Tips to Manage Stress

Manage Fall Stress with Tips for Financial Aid Professionals

Submitted by Debbie Murphy, Senior Marketing Associate
Great Lakes Educational Loan Services, Inc.

With all the change that accompanies the return to school, fall is stressful for many families. But it’s especially so for people who work with students and families to help them successfully navigate financial aid. That’s why we are sharing  a few tips to help you manage stress during one of your busiest times of year.

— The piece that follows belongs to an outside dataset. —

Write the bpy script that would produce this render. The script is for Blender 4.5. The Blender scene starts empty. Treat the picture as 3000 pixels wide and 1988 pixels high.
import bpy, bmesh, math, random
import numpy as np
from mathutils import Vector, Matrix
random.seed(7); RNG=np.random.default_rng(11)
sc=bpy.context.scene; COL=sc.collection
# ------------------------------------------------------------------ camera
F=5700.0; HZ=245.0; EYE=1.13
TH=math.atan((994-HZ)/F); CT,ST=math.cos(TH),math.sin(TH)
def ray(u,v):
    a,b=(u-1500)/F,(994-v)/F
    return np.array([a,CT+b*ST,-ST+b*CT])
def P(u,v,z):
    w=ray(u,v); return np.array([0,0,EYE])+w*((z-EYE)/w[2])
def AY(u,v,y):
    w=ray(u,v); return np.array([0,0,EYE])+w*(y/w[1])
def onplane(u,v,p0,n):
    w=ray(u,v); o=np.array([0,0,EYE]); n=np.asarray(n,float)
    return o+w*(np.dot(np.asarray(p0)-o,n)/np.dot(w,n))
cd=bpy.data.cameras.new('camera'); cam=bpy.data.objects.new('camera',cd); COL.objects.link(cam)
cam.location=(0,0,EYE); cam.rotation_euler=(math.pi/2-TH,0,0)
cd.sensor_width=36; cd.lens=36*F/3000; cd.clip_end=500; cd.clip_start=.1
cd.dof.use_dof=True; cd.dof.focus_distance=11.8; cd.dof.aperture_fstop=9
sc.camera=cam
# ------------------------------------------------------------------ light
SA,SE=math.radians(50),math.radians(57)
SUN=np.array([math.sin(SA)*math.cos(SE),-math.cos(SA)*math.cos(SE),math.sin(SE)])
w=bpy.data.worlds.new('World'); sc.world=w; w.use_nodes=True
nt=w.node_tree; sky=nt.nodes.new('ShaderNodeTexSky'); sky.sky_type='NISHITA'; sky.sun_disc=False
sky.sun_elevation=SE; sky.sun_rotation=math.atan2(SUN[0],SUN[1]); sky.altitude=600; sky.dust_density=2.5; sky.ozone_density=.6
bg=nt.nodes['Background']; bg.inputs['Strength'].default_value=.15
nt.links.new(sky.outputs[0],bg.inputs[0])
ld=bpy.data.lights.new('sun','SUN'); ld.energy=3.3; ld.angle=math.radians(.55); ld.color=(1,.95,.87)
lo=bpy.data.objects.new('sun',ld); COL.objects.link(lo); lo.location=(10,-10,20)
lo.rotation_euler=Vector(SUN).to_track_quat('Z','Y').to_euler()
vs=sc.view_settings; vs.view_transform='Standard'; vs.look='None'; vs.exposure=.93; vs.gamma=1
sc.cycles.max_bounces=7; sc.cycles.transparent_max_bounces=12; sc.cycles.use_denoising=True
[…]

  1. Make time for self-care so you get sufficient sleep, healthy food, and hydration. Adrenaline associated with increased stress takes a toll on your body. While finding time for self-care is challenging now, it’s more crucial than ever. Log 7 or 8 hours of good sleep each night—or whatever you know you need to be productive—even if you don’t think you can afford the time. Keep water and other hydrating beverages nearby so it’s easy to remember to drink them, and plan to eat frequent small meals or snacks that help maintain your blood sugar level during long days.
  2. Use part of your time outside the office to counteract the way you spend your busy workday. If you spend most of your workday talking, use your commute to unwind by listening to classical, jazz, or whatever music you enjoy. If you’re glued to your computer at the office, give yourself a break from electronics by making your screened porch the only screen you use in the evening. While you may feel too mentally exhausted to exercise, taking a walk or bike ride stretches tired, cramped muscles—and helps you obtain quality sleep, too. And if you’re running from meetings to appointments all day long, plan for quiet meditation or yoga in the evening to help you focus your mental and physical energy.
  3. Use a realistic to-do list. Break up larger projects into small, achievable steps that allow you to tackle each day with a clear idea of what you need to accomplish, and balance these with ongoing duties. You’ll still encounter interruptions and unexpected tasks, but at least you’ll be able to fit them in around a prioritized to-do list for that day.
  4. Don’t try to do it all yourself. Encourage others to self-help—or ask for help when you need it. Both at home and at work, empower those around you to help themselves rather than feeling like you have to do it all. People can only rise to a challenge if they’re presented with one. Provide a link to handy resources your students can use to educate themselves, take a little time to train your colleagues to help with some of your tasks, or ask your significant other to take some of your responsibilities at home (e.g., providing meals one or two nights a week). An added bonus: People who are in a helping mode feel self-sufficient, and are less likely to demand more from you than you can give.
  5. Be where you are. Back-to-school can make fall busy at home and at work. Use a planner and make choices to be where you’re most needed—and then be there mentally, too. Nothing is less effective than wishing you were at your child’s school for an event when you’re sitting at your desk, working to meet a project deadline—or thinking about work tasks when you’re at your child’s soccer game or back-to-school night.